Over the last few weeks, I've cautioned that America's absurd ethanol policies and the new US WTO complaint against Chinese "green subsidies" (which arose from the United Steelworkers' Section 301 petition) could spark new trade disputes targeting US exports.  Today comes news that China might be getting the ol' retaliation ball rolling with an anti-dumping investigation that fits both of my criteria perfectly (emphasis mine):
China, the world’s biggest grains user, has started an anti-dumping investigation into U.S. shipments of dried distillers’ grains, an animal feed ingredient, adding to tensions in ongoing trade disputes.
The government will probe for unfair trade practices on products imported in the year ended June 30 after receiving complaints from four domestic ethanol producers, the Ministry of Commerce said on its website today. Distillers’ grains, commonly known as DDGS, is a by-product from making corn-based ethanol.
The probe is likely to further strain commercial ties with the U.S. a month before President Hu Jintao is scheduled to visit Washington. China’s surging livestock production has spurred imports of animal feed ingredients including corn, soybeans and DDGS.
“This case against U.S. DDGS probably isn’t an isolated incident and must be observed in the context of the two sides’ trade relations,” Li Qiang, managing director at Shanghai JC, said by phone. “The investigation outcome may not support the charge because prices of imported DDGS have been higher, so it’ll be difficult to establish damages based on price,”
Imports of DDGS may jump nearly fivefold to over 3 million metric tons this year, according to Li. Still, the probe “may not have significant impact beyond the initial concern.”...
The investigation comes after the U.S. last week filed a complaint at the World Trade Organization against China over support for its wind-energy manufacturers. A government fund for wind manufacturers requires recipients to use domestically made parts, violating WTO rules, the U.S. Trade Representative’s office said. China responded by saying its policies were in line with the regulations.
Last month China said it would extend an anti-dumping probe on U.S. sports utility vehicles and large sedans and in October it said it would consider appealing a WTO decision to reject the bulk of its complaints against U.S. duties on imports of steel pipes....
The ministry will begin the investigation today and will likely conclude the probe within a year, the ministry’s statement said. The probe may be extended under exceptional circumstances to June 2012, it said.

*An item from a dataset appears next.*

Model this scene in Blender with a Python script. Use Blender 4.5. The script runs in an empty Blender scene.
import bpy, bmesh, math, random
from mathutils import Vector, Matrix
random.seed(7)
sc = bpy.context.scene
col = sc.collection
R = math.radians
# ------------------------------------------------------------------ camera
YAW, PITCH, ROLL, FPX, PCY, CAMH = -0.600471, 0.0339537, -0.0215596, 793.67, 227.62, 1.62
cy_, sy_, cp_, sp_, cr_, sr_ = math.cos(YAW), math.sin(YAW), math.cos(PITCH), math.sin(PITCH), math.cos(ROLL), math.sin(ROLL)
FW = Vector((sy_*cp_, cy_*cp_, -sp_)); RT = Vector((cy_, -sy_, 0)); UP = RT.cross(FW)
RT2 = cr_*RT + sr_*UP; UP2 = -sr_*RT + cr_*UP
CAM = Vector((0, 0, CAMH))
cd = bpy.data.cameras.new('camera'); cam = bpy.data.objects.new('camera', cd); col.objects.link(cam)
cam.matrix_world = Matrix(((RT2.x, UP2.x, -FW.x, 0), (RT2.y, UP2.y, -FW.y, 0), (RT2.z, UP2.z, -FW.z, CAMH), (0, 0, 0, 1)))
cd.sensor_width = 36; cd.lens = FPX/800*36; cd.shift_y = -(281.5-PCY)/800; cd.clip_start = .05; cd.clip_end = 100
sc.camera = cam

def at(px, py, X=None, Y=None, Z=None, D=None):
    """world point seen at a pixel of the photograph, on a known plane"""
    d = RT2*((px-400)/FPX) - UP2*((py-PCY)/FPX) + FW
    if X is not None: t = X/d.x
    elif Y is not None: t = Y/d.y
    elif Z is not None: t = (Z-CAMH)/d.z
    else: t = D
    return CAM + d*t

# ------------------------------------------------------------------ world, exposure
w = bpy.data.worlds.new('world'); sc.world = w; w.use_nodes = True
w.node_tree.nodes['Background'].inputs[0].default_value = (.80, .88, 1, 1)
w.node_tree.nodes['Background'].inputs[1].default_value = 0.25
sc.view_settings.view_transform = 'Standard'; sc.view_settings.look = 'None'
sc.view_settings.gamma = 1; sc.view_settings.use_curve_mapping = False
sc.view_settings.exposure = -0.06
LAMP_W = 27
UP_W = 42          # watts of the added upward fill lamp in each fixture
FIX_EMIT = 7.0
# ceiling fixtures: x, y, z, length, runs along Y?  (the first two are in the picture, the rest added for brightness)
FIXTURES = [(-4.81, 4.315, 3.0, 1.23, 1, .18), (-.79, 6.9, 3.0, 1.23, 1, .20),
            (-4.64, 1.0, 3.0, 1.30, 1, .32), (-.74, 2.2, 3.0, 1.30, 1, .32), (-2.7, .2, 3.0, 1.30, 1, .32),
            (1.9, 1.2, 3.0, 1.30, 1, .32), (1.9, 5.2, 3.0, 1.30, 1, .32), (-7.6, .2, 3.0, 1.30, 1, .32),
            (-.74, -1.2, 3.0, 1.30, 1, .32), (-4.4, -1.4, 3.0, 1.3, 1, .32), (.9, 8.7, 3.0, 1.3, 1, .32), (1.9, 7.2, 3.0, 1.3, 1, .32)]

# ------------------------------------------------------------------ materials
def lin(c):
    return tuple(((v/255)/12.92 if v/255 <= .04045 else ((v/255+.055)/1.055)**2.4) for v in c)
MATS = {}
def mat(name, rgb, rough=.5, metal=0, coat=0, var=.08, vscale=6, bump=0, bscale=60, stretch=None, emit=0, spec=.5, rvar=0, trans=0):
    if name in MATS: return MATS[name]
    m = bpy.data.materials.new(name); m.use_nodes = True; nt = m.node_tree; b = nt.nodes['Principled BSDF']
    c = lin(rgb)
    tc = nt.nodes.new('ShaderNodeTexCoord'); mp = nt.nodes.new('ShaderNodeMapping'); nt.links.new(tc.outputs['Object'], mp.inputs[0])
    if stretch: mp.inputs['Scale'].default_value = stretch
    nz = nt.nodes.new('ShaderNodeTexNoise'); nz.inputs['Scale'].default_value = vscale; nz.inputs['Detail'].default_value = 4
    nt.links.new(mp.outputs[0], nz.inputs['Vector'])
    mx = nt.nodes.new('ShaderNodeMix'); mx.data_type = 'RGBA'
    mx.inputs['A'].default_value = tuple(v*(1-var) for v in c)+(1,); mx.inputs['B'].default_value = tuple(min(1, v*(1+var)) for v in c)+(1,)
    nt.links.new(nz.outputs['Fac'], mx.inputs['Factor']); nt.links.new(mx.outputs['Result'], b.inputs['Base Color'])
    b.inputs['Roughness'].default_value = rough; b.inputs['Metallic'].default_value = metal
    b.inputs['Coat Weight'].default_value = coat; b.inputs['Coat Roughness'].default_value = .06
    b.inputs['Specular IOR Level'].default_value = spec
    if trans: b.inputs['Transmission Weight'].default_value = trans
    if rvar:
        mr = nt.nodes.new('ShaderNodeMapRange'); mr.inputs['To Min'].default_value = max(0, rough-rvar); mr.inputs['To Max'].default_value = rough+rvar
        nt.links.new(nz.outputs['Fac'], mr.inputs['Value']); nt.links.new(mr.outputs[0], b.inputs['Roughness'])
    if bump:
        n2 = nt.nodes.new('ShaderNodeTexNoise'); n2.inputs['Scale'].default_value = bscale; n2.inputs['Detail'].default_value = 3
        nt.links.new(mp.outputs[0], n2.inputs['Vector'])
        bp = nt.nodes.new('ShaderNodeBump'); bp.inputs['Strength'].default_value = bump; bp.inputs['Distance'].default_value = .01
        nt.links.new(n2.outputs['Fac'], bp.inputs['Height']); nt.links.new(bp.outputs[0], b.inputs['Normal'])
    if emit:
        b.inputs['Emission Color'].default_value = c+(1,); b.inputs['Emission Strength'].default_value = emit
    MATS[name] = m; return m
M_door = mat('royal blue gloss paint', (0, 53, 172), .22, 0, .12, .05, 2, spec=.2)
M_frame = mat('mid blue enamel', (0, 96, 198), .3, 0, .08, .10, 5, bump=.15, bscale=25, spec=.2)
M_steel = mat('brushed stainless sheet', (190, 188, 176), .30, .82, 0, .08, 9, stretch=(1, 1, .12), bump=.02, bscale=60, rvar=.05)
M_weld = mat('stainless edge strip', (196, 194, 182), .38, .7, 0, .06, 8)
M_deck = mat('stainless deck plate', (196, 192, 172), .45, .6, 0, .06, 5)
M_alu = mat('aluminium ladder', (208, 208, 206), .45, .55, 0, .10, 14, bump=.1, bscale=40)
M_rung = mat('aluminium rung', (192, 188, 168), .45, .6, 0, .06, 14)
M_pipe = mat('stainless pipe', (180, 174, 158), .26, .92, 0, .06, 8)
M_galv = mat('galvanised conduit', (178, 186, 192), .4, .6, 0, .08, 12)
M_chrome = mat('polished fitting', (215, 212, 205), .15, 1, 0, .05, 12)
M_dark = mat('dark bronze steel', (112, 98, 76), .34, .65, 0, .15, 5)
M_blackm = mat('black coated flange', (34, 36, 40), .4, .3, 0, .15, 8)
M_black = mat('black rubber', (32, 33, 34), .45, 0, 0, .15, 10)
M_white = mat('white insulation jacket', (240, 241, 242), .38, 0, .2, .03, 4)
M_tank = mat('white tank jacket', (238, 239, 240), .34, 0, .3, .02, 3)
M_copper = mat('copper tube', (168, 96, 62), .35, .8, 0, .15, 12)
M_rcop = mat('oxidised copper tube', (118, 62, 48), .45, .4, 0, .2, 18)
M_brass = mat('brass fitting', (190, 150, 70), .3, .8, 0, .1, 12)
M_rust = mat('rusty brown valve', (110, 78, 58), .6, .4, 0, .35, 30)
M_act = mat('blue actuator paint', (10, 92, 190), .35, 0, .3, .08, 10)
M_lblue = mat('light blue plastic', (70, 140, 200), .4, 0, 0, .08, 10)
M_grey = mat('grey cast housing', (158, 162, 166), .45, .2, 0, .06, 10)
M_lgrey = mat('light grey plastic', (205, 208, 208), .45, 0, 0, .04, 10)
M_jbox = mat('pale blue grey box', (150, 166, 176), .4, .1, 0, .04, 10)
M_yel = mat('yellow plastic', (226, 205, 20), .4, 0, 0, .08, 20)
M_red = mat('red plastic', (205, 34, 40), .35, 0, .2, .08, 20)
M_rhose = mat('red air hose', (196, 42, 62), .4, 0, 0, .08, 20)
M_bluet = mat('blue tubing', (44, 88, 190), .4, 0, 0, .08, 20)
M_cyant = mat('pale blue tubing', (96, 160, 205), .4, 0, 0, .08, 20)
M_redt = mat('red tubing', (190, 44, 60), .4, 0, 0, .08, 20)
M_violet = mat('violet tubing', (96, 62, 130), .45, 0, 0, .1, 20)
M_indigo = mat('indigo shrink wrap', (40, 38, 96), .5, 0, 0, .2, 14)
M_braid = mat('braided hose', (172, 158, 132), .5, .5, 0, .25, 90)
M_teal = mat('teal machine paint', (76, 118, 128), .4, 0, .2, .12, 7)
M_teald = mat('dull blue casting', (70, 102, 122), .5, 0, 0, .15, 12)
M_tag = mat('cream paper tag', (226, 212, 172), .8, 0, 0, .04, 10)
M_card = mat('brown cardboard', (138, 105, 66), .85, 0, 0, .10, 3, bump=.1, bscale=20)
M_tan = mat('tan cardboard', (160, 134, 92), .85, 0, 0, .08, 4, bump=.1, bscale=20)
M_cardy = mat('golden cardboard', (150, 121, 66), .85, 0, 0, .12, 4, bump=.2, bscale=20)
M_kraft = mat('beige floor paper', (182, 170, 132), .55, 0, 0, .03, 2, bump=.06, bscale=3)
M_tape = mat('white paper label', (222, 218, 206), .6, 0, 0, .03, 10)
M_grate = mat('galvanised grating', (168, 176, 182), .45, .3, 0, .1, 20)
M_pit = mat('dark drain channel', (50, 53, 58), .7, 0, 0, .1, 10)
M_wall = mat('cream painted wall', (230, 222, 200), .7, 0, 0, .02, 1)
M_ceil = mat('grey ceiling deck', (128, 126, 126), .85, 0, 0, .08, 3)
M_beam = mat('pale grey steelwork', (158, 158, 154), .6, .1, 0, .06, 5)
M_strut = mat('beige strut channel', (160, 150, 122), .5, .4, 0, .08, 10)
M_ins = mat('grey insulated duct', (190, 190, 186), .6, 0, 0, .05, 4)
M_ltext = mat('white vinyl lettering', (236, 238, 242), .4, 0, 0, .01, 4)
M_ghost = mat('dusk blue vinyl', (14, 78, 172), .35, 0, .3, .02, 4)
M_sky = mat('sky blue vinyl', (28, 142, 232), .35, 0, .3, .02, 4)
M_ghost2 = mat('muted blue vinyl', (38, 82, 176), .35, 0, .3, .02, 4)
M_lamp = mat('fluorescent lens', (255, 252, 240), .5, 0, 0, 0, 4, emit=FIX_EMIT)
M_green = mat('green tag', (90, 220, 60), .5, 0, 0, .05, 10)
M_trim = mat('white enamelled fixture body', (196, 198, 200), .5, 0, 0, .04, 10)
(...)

Yes, this new investigation could just be a big coincidence.  Then again, the last time that the United States announced that it was targeting China in response to a USW petition under an arcane provision of US trade law (Section 421), the Chinese immediately responded with two new anti-dumping (and countervailing duty) investigations of US chicken and automobile exports.  And with US ethanol tariffs and subsidies angering producers around the world, it's no surprise at all that China's Ministry of Commerce (MOFCOM) had this petition the Chinese industry sitting around. (Unlike the more transparent US system, AD/CVD petitions are submitted confidentially in China, and MOFCOM has complete discretion re: whether and when to initiate an investigation.)  So you can draw your own conclusions as to whether this qualifies as "retaliation," or whether it's just a long-overdue Chinese response to bad US behavior on ethanol.  Either way, it's not good for US exporters of DDGS.

And speaking of naughty US ethanol policies, I must admit that I didn't foresee the DDGS case itself and instead was warning about potential countervailing duty investigations of subsidized US ethanol.  But the Chinese DDGS anti-dumping case is hardly surprising because, while it wasn't the direct result of US ethanol tariffs and subsidies, it's almost certainly the indirect result of these policies, as they inevitably increase domestic production (and thus lower prices) of the ethanol byproduct DDGS.  So while other DDGS cases could be on the way, we still could also see new investigations targeting US exports of the subsidized ethanol itself.  We shall see.

One last trade-lawyerly point: I'm not exactly sure what Li Qiang means when he/she says that the case might not result in anti-dumping duties against US exports because DDGS import prices are higher than domestic prices.  This could be a legitimate point if we're talking about proving that US DDGS imports materially injured the Chinese injury, but injury cases are very complex, and simple average unit value (AUV) comparisons are a pretty poor indicator of a "material injury" determination (and those import volume increases provide strong support for an injury finding).  On the other hand, Li is mistaken if he/she thinks an affirmative dumping finding will be difficult in this case because DDGS import prices are higher than domestic prices.  (Recall that the imposition of anti-dumping duties requires affirmative findings of both dumping and injury.)  Dumping occurs when import prices are lower than prices in the home (US) market or cost-of-production (aka "Normal Value"), so domestic (Chinese) prices are inapposite.  Li probably means the former scenario, but it's impossible to tell.  Chalk it up to shoddy reporting, I guess.